To be done:
Return the listing below in full, with every line exactly as it is.

Dataset section:
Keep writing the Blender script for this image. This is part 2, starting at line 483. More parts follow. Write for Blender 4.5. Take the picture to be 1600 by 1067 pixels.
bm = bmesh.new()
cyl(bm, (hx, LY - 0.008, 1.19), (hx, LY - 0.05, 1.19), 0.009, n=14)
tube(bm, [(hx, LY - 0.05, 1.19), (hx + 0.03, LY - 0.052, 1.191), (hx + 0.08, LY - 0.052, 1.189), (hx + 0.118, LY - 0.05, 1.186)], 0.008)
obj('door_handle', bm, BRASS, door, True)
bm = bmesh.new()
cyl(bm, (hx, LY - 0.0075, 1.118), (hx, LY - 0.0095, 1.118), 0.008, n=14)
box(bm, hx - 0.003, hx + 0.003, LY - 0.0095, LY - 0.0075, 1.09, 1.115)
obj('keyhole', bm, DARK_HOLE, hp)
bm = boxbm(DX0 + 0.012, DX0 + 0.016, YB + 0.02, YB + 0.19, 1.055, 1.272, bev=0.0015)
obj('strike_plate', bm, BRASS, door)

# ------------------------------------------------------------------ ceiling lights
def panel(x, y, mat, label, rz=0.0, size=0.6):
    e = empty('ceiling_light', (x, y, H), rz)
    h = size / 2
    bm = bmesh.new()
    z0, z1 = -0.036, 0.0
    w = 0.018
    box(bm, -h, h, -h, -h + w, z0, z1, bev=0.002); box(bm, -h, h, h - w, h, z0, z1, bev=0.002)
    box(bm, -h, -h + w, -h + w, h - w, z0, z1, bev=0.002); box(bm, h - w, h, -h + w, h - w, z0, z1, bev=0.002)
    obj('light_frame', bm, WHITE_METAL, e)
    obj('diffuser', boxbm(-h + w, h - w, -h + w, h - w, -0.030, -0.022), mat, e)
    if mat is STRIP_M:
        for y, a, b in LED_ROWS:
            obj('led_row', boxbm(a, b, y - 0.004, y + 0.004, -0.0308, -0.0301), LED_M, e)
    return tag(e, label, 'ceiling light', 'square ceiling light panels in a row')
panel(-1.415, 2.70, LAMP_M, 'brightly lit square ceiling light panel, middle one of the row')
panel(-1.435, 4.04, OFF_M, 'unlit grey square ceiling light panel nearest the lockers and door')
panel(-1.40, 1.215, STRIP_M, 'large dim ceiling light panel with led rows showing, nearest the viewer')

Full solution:
Keep writing the Blender script for this image. This is part 2, starting at line 483. More parts follow. Write for Blender 4.5. Take the picture to be 1600 by 1067 pixels.
bm = bmesh.new()
cyl(bm, (hx, LY - 0.008, 1.19), (hx, LY - 0.05, 1.19), 0.009, n=14)
tube(bm, [(hx, LY - 0.05, 1.19), (hx + 0.03, LY - 0.052, 1.191), (hx + 0.08, LY - 0.052, 1.189), (hx + 0.118, LY - 0.05, 1.186)], 0.008)
obj('door_handle', bm, BRASS, door, True)
bm = bmesh.new()
cyl(bm, (hx, LY - 0.0075, 1.118), (hx, LY - 0.0095, 1.118), 0.008, n=14)
box(bm, hx - 0.003, hx + 0.003, LY - 0.0095, LY - 0.0075, 1.09, 1.115)
obj('keyhole', bm, DARK_HOLE, hp)
bm = boxbm(DX0 + 0.012, DX0 + 0.016, YB + 0.02, YB + 0.19, 1.055, 1.272, bev=0.0015)
obj('strike_plate', bm, BRASS, door)

# ------------------------------------------------------------------ ceiling lights
def panel(x, y, mat, label, rz=0.0, size=0.6):
    e = empty('ceiling_light', (x, y, H), rz)
    h = size / 2
    bm = bmesh.new()
    z0, z1 = -0.036, 0.0
    w = 0.018
    box(bm, -h, h, -h, -h + w, z0, z1, bev=0.002); box(bm, -h, h, h - w, h, z0, z1, bev=0.002)
    box(bm, -h, -h + w, -h + w, h - w, z0, z1, bev=0.002); box(bm, h - w, h, -h + w, h - w, z0, z1, bev=0.002)
    obj('light_frame', bm, WHITE_METAL, e)
    obj('diffuser', boxbm(-h + w, h - w, -h + w, h - w, -0.030, -0.022), mat, e)
    if mat is STRIP_M:
        for y, a, b in LED_ROWS:
            obj('led_row', boxbm(a, b, y - 0.004, y + 0.004, -0.0308, -0.0301), LED_M, e)
    return tag(e, label, 'ceiling light', 'square ceiling light panels in a row')
panel(-1.415, 2.70, LAMP_M, 'brightly lit square ceiling light panel, middle one of the row')
panel(-1.435, 4.04, OFF_M, 'unlit grey square ceiling light panel nearest the lockers and door')
panel(-1.40, 1.215, STRIP_M, 'large dim ceiling light panel with led rows showing, nearest the viewer')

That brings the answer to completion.